Pour la première fois, l'Amiénois devrait expliquer à un médecin comment il en est arrivé là, pourquoi il a sombré dans la drogue dure, dans un mal-être qui l'a conduit à commettre des délits.
Il le soutient aux juges : « Ces vols-là, je les reconnais, mais ça ne me ressemble pas. J'ai comme l'impression que c'est un autre qui agit à ma place. »
Il retrouve son père en prison
Et les juges de découvrir, par la voix de Me Broutin l'incroyable et horrible passé de ce trentenaire.
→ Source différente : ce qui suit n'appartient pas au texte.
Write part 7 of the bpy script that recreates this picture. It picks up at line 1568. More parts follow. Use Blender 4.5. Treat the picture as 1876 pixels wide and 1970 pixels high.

Sa vie a basculé à l'âge de 11 ans : « Ses parents le vendent à un proxénète homosexuel. » Son adolescence est donc réduite à la prostitution.
Las, à 16 ans, le jeune homme veut se sortir de cette situation. « Il veut une protection judiciaire », explique son avocat. Mais l'Amiénois fait un terrible mauvais choix. Il ne dénonce pas les faits, mais souhaite aller en prison pour se libérer du proxénète. Sur la voie publique, il viole une vieille dame (introduction d'un doigt par dessus les vêtements). Son vœu est exaucé : il est condamné à trois ans de prison. Mais son calvaire n'est pas fini : en prison, il tombe sur son père, lui aussi incarcéré !
À sa libération, il retombe sous la coupe du proxénète, qui l'oblige à commettre des délits. Il se fait interpeller, et c'est à ce moment qu'il rencontre son avocat. Et pour la première fois, il raconte son histoire à quelqu'un.
Me Broutin dénonce les faits. Après enquête, le proxénète est condamné à 15 ans de réclusion criminelle devant la cour d'assises de l'Oise, peine qui sera confirmée en appel. Le jeune Amiénois, lui, a sombré dans l'héroïne. Il fera trois tentatives de suicide.
Il essaie malgré tout de s'en sortir, fonder une famille, travailler, etc. Seulement, la tâche est rude, l'homme n'ayant jamais parlé de son passé à un médecin, pour qu'il puisse être épaulé.
Avant son procès, ça devrait donc être chose faite.
En attendant, les magistrats ont décidé de le placer en détention provisoire. Ils devraient avoir toutes les cartes en main pour le juger, le 22 mai prochain.